Preference and Ordinary Shares

Shareholder Rights

While both preferred shares and common shares give shareholders ownership in a company, they come with different shareholder rights. Preference shares, also known as preferred shares, have the advantage of a higher priority claim to the assets of a corporation in case of insolvency and receive a fixed dividend distribution. These shares often do not have voting rights and can be converted into common shares. 

One way to think of preference shares is as a hybrid of a bond and a security. For this reason, preference shares are often used by venture capitalists for startup companies.

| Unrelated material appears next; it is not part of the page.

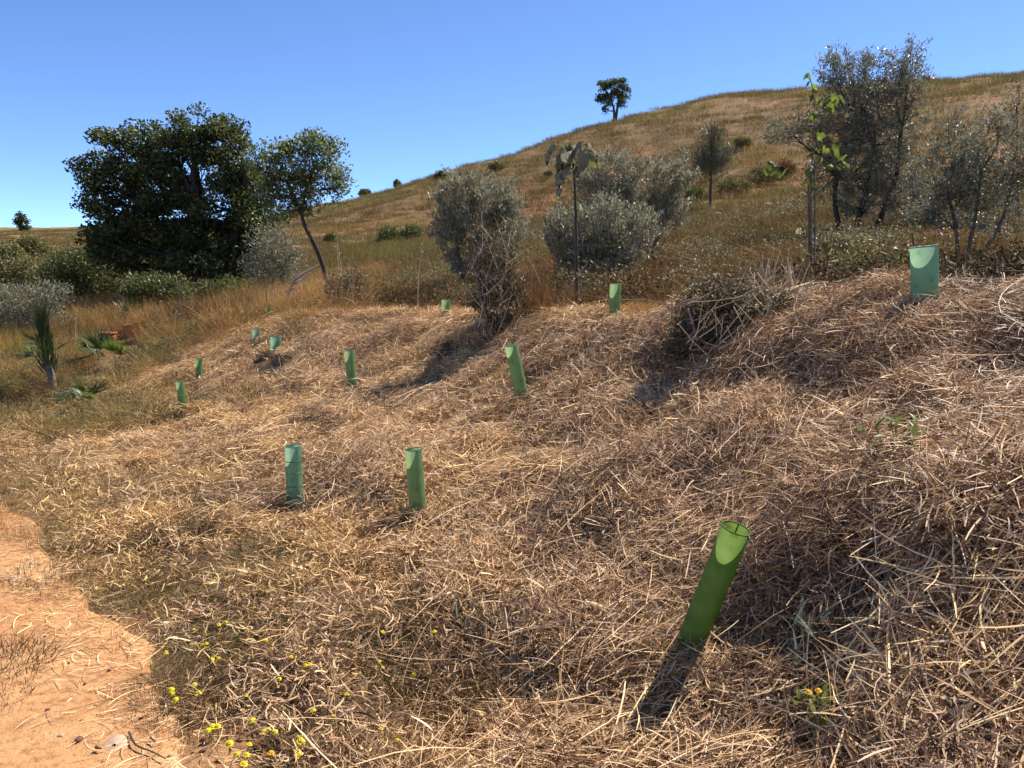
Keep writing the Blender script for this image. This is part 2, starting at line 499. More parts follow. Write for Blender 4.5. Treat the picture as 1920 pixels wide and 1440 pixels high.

Dividends for preference shares are set at a specific rate. However, owning preference shares does not guarantee dividend payment. Preference shares can be cumulative or noncumulative. For cumulative shares, if a corporation fails to pay a dividend, that dividend amount is owed at some point in the future. The shares accumulate outstanding dividends.

For noncumulative shares, a dividend is lost if it is not paid. The dividends are paid to preference shareholders prior to common owners receiving dividends. Dividends from preference shares may be given favorable tax treatment.

Another type of preference shares is participatory shares. These shares include not only a guaranteed dividend payment but also payment of an additional dividend amount if the corporation meets certain performance goals.


In the event of bankruptcy or liquidation, preference shares are paid according to their par value only after payments are made to outstanding bondholders. Preference shareholders receive payment prior to common shareholders receiving anything. Still, there is a risk in being behind creditors. Due to this risk, investors may want to focus on preference shares in companies with strong credit ratings where there is a lower likelihood of default.

In contrast, ordinary shares, also known as common shares, have a lower priority for company assets and only receive dividends at the discretion of the corporation’s management. They are generally entitled to one vote per share.